Use eye contact and ears to collect data

by | Jun 17, 2013 | Blog | 0 comments

Look them in their eyes, ask them a question and listen to their response.

When you meet with people one-on-one to gather information, you show respect. That helps you build trust as you also learn and gather valuable insights for making improvements.

This old school behavior still reaps benefits, especially when you ask a combination of closed-ended and open-ended questions. (For more about these two types of questions, see Closed up for clarity.)

While in-person meetings take time to conduct—especially when you consider the scheduling component—they’re well worth the investment in many situations. (Video and audio calls are a close second and third to in-person interviews.)

My agenda for in-person interviews is fairly simply. (And of course, I have an agenda. See Don’t agonize; agendize for why agendas are so important.)

Working with my client, we determine the objectives for the interviews, such as gathering points of view on a specific topic (or individual) and gaining support for a strategic initiative.

Then, like a survey, I develop the questions in advance. Yet I practice improv during each interview—which makes the interviews so powerful.

Based on what the individuals say and I hear, I ask targeted follow-up questions. I’m not just giving individuals the option to provide write-in responses; I’m also giving them an opening to offer color commentary.

Because I’m an objective outsider who’s expressing genuine interest in what they say, most interviewees open up and share more details and nuances. As a result, we explore the topic in Technicolor.

By contrast, surveys present the results in black and white—especially the short ones these days that ask only “yes” and “no” questions—with some shades of gray.

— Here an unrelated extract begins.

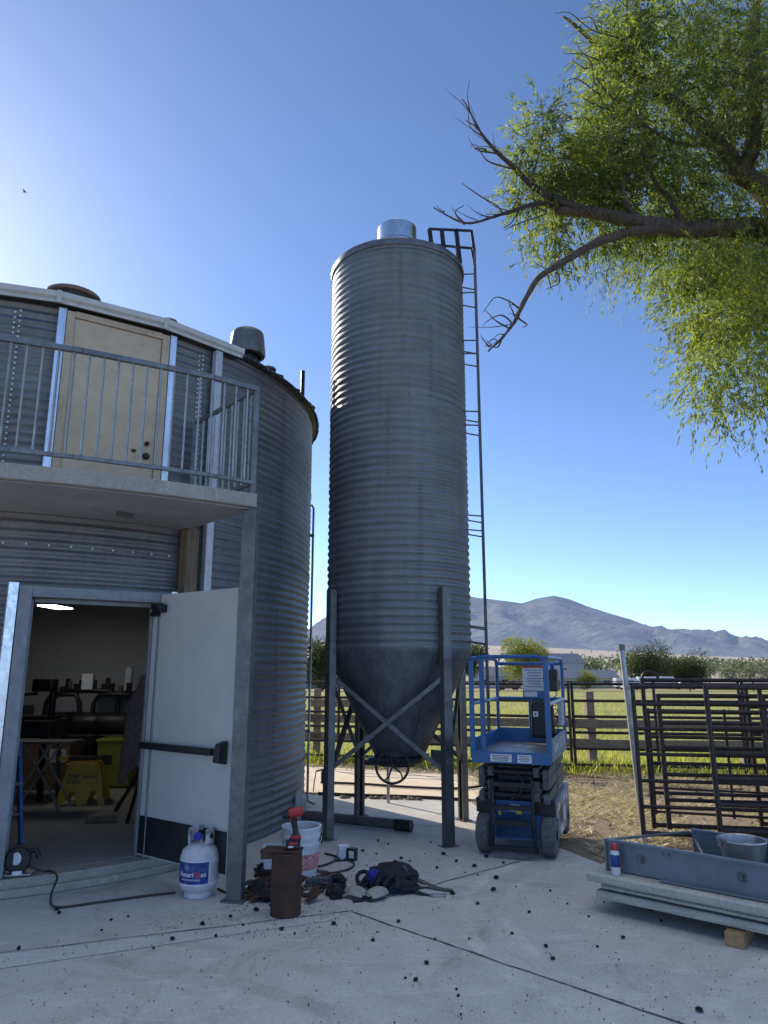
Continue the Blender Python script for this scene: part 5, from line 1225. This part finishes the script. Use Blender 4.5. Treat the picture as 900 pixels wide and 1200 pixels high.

As for the type of applications for which I like to do one-on-one interviews, consider these three:

  • Feedback. Individual sessions with key stakeholders are especially helpful at the front end of a change initiative to get a baseline measure and then at the back end to review the experience and assess lessons learned. At the front end, I can better gauge individuals’ interest level in the initiative, including their energy level, than if I ask a survey. At the back end and for post project-debriefs, I’m able to glean insights on how people perceive what happened within context of everything else going on, which can be very useful for preparing for the next round of changes. (Some change, even if it’s not yet defined, will be coming around the corner soon.)
  • “Live” 360 degree assessment. When I meet with individuals one-on-one to ask them confidentially about the individual I’m coaching, I accomplish two objectives. First, I gather useful insights about the coachee and their work style, which will be helpful for us throughout the coaching engagement. Second, the individuals participating in the interviews become more invested in the process—thanks to giving up more time and thought in a personal meeting rather than in filling out an online survey. Often times, they express the desire for a positive outcome for themselves and the coachee. This support encourages the coachee to accept their feedback and make positive changes.
  • Market research. When I conduct individual interviews of internal or external customers, I find that they become engaged in the “conversation” (which is generally one-sided as I don’t talk much). They often comment on how they’re enjoying the experience. They’re able to express themselves in their terms, rather than working within the confines of a survey. Often, they also will volunteer how much they value the individual/group/organization that’s sponsoring the research. The goodwill on both sides—customer and client—strengthens the working relationship.

These one-on-one interviews provide a personal touch that’s often missing at work these days as we communicate more and more asynchronously.

Technology has made it so much easier to communicate across geographies and time zones in our busy work days, but we don’t often really connect—even though we’re part of the “connection economy.”

Giving someone permission to share what’s on their mind and then listening intently to what they say is more than a throwback to the past. It can be the workplace equivalent of a powerful aphrodisiac.

Are you giving your colleagues and key customers enough opportunities to speak and be heard?